The Thompson Tax
This article is from the archive of The New York Sun before the launch of its new website in 2022. The Sun has neither altered nor updated such articles but will seek to correct any errors, mis-categorizations or other problems introduced during transfer.
Senator Thompson has shaken up the tax debate in Republican circles with his proposal to erect an optional, two-bracket simplified tax system alongside our current arcane tax code. His two-bracket, lower-rate, broader-base system would be an improvement, as the Wall Street Journal noted yesterday in an editorial. The idea of making the simpler system only an option rather than a full replacement of the current code seems to be to parry political opposition with the argument that anyone who prefers the current system could continue to pay taxes under the current rules. The practical effect, however, will be to add yet a third tax system to a code that already includes two tax regimes — the regular tax code and the alternative minimum tax (or three, if you count the choice taxpayers have of either itemizing deductions or taking the standard deduction).

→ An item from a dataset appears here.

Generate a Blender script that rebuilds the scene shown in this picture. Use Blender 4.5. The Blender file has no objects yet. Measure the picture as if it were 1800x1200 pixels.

The Thompson idea’s defenders respond that so many filers now use software like TurboTax that the calculation of which code would be cheaper could be done by a computer with little additional inconvenience. But if you don’t know what tax system you are going to file under until you run your taxes at the end of the year, it makes financial planning nearly impossible, or all-consuming. If politicians aren’t willing to spend the political capital to take on issues such as the home mortgage interest deduction or the charitable giving deduction, it only makes it worse to penalize taxpayers for the pusillanimity of the politicians by creating a parallel new tax system without dismantling the old one.